The Horta harbour wall paintings
Above are a shown a few of the many thousands of boat 'signature' paintings that seem to cover every inch of space on the walls, ground, and everywhere else in the harbour of Horta, on the small island of Faial in the Azores. This is a group of islands around a thousand miles west of Portugal out in the North Atlantic, on the sailing route from the Caribbean and US east coast to Europe. From Horta you can head north-east to the Channel (it's 1,250 miles or so to Falmouth, most likely with a building wind up your transom) or south-east to the Med, down the Portugal Current and into the Canary Current.
What makes cruising sailors stand out as a group is how talented they are. Plenty of artists there, as you can see; and more musicians, authors, linguists, skilled laptop computer users and no doubt other talents, than in any other group that comes to mind. Put that together with the fact that they are of course resilient characters by nature, and you have a formidable group of people. One might have guessed that in any case, since people who enjoy prolonging for weeks or even months, what many consider to be agony if it only lasts for an hour or two - bumping up and down the waves offshore - are hardly likely to be of the usual calibre.
If you want to discuss publishing a book, writing music, or getting a job in Fiji or Estonia, with some rugged characters, you couldn't do it in better company than in a bar in Horta; possibly Peter's Café Sport but there are plenty to choose from. This is also the spiritual home of the square riggers, and late in the season especially you'll probably see two or three in port.
It's said you can't call yourself a sailor until you've sailed into Horta; I'd add to that: until you can sing out a sea shanty or three, have singlehanded a night passage of 50 miles, taken a sight or two that got within 5 miles, and made a port-to-port passage of 1,000 miles. I'd leave out all those things I haven't done yet, of course - like being shipwrecked - but that's only through a matter of luck, not skill...
I was in Horta after a quick jaunt, singlehanding my Sadler 32 up from Cape Town, on the way to the Channel. A port-to-port passage of around 6,500 miles on that leg of the trip, and a leisurely 75 days at sea without sighting land - well, apart from a glimpse of Brava (probably) in the Cape Verde islands, through the thick golden haze they get down there when the wind blows off the Sahara.

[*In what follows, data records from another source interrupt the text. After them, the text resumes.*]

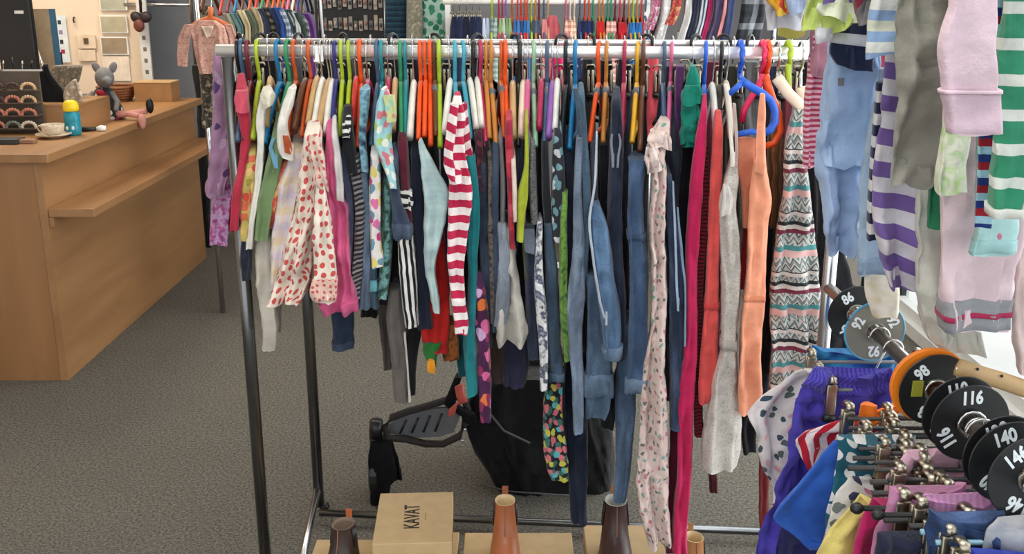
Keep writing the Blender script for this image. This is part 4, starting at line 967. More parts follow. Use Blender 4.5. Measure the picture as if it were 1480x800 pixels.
# ------------------------------------------------------------------ hangers on the front rail: hook pixel, colour, near arm pixel, what it carries
hang = [
 (343, 'black', 341, 'p', 'beside the left rail end'), (349, 'slate', 342, 'p', 'inside the crimson top'), (358, 'maroon', 352, 'p', 'over the crimson top'), (372, 'lime', 364, 'p', 'above the coral blouse'),
 (388, 'wood', 384, 'w', 'inside the white ruffle top'), (402, 'blue', 382, 'p', 'just left of the sage top'), (416, 'green', 399, 'p', 'inside the sage top'), (425, 'rust', 414, 'p', 'inside the white cardigan'), (439, 'brown', 424, 'w', 'above the pastel shirt'),
 (447, 'rust', 434, 'p', 'above the pastel shirt'), (456, 'wood', 443, 'w', 'left of the dotted blouse frill'), (464, 'white', 452, 'w', 'over the red dotted blouse'), (474, 'wood', 459, 'w', 'over the red dotted blouse'), (484, 'navy', 478, 'p', 'over the pink jacket'),
 (478, 'white', 470, 'w', 'over the pink jacket'), (493, 'lime', 490, 'p', 'over the white vest'), (504, 'lime', 500, 'p', 'over the black top'), (513, 'red', 510, 'p', 'over the ribbed knit'), (520, 'orange', 516, 'p', 'over the navy floral shirt'),
 (530, 'raspberry', 524, 'p', 'over the navy floral shirt'), (545, 'slate', 536, 'p', 'over the pink flowered top'), (551, 'teal', 546, 'p', 'over the aqua blouse'), (560, 'raspberry', 558, 'p', 'behind the aqua blouse collar'), (570, 'wood', 567, 'w', 'right of the aqua blouse'),
 (578, 'green', 580, 'p', 'over the maroon jumper'), (585, 'teal', 586, 'p', 'over the maroon jumper'), (597, 'white', 592, 'w', 'left of the orange hanger row'), (607, 'orange', 604, 'p', 'leftmost of the orange row above the mint trousers'), (614, 'orange', 613, 'p', 'middle of the orange row above the mint trousers'),
 (621, 'orange', 622, 'p', 'rightmost of the orange row above the mint trousers'), (627, 'brown', 630, 'p', 'behind the orange row'), (634, 'lime', 636, 'p', 'right of the orange row'), (650, 'white', 642, 'w', 'left of the striped onesie'), (657, 'turquoise', 662, 'p', 'inside the striped onesie'),
 (669, 'turquoise', 681, 'p', 'just right of the striped onesie'), (684, 'black', 686, 'p', 'above the teal trousers'), (679, 'white', 689, 'w', 'above the teal trousers'), (689, 'white', 697, 'w', 'above the berry top'), (694, 'raspberry', 702, 'p', 'above the berry top'),
 (702, 'tan', 708, 'p', 'above the dark jeans'), (709, 'tan', 717, 'p', 'above the slim jeans'), (724, 'rust', 729, 'p', 'left of the red vest'), (730, 'orange', 734, 'p', 'over the red vest'), (741, 'wood', 742, 'w', 'over the cream vest'), (751, 'black', 749, 'p', 'left of the lime vest'),
 (756, 'cream', 753, 'w', 'over the lime vest'), (763, 'pink', 760, 'p', 'over the lime vest'), (771, 'mint', 774, 'p', 'above the capri jeans'), (783, 'raspberry', 779, 'p', 'above the scribble leggings'), (791, 'slate', 787, 'p', 'above the straight jeans'), (799, 'purple', 793, 'p', 'above the leaf blouse'),
 (806, 'white', 802, 'w', 'above the leaf blouse'), (818, 'black', 812, 'p', 'above the green leggings'), (832, 'blue', 824, 'p', 'above the acid-wash jeans'), (866, 'orange', 852, 'p', 'above the cuffed denim shorts'), (877, 'tan', 872, 'p', 'above the keyhole loop jeans'), (903, 'raspberry', 898, 'p', 'above the keyhole loop jeans'),
 (922, 'yellow', 914, 'p', 'above the turned hem dungarees'), (930, 'brown', 926, 'p', 'right of the yellow hanger'), (960, 'slate', 961, 'p', 'above the rose dress'), (971, 'pink', 966, 'p', 'above the bib dungarees'), (1001, 'black', 1002, 'w', 'inside the green ruffle dress'),
 (1020, 'cobalt', 1018, 'p', 'inside the magenta jumpsuit'), (1032, 'white', 1036, 'w', 'inside the coral shirt'), (1043, 'black', 1040, 'p', 'right of the coral shirt'), (1052, 'cream', 1058, 'w', 'inside the grey romper')]
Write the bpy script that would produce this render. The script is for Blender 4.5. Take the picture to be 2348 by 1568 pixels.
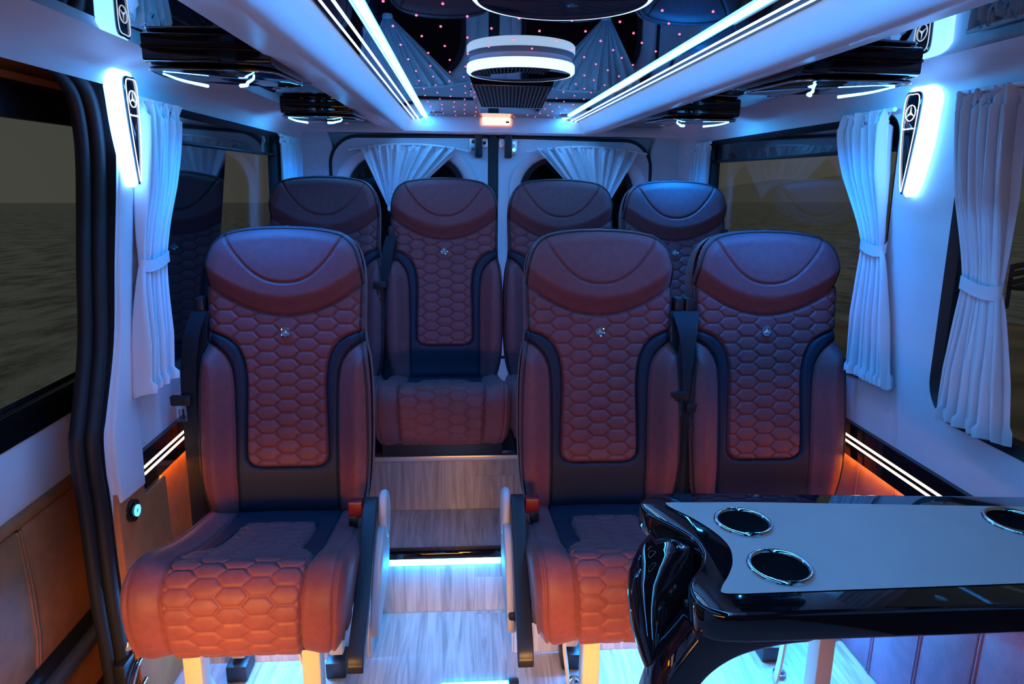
import bpy, bmesh, math, random
import numpy as np
from mathutils import Matrix, Vector
random.seed(7)
RNG = np.random.default_rng(7)
pi = math.pi
for o in list(bpy.data.objects):
    bpy.data.objects.remove(o)
SC = bpy.context.scene
COL = SC.collection
XC = 0.16            # the van's centre line
FLOOR = -1.35        # main floor (camera height is zero until the last line lifts everything)
PLAT = -1.125        # first step
PLAT2 = -0.925       # second step

# ------------------------------------------------------------------ camera
W_PX, H_PX, FOC = 2348.0, 1568.0, 1565.0
CX, CY, VX, VY, RHO = 1174.0, 784.0, 1060.0, 411.0, 0.0137
xu = (VX-CX)*math.cos(RHO)-(CY-VY)*math.sin(RHO)
yu = (VX-CX)*math.sin(RHO)+(CY-VY)*math.cos(RHO)
TH = math.atan(yu/FOC)
PS = math.atan(-xu/FOC*math.cos(TH))
c_f = Vector((math.sin(PS)*math.cos(TH), math.cos(PS)*math.cos(TH), -math.sin(TH)))
r0 = Vector((math.cos(PS), -math.sin(PS), 0))
u0 = r0.cross(c_f)
c_r = r0*math.cos(RHO)+u0*math.sin(RHO)
c_u = -r0*math.sin(RHO)+u0*math.cos(RHO)
cam = bpy.data.cameras.new('camera')
cam.sensor_width = 36
cam.lens = FOC/W_PX*36
cam.clip_start = 0.02
cam.clip_end = 6000
camo = bpy.data.objects.new('camera', cam)
COL.objects.link(camo)
camo.matrix_world = Matrix(((c_r.x, c_u.x, -c_f.x, 0), (c_r.y, c_u.y, -c_f.y, 0), (c_r.z, c_u.z, -c_f.z, 0), (0, 0, 0, 1)))
SC.camera = camo

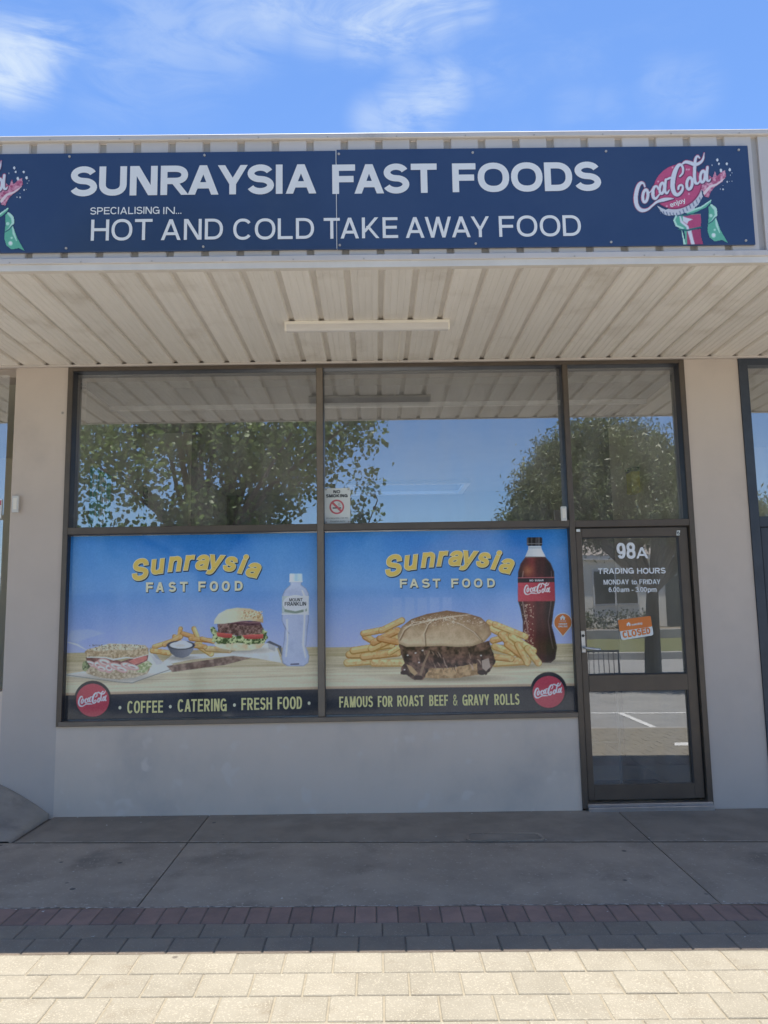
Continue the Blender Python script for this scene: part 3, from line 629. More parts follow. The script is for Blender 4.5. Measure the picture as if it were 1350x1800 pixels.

If you ever get the chance, sail the South Atlantic in a small boat: dorado and tuna swimming alongside, showers of flying fish bursting out from under the bow of the boat, dolphins chattering at you, frigate birds overhead, and a huge, warm, friendly ocean to play in. The Indian Ocean can be hot, humid and vicious, with 50-knot winds that come from nowhere; the North Atlantic has a real mean streak, cold and hard; but the South Atlantic is extremely pleasant by comparison. Big, friendly rollers pushing you onward north to the Doldrums, the south-easterly tradewinds always on the starboard quarter, and fresh dorado for lunch - what more do you need? Ah, there's a slight lack of DSL, of course, but nowhere's perfect.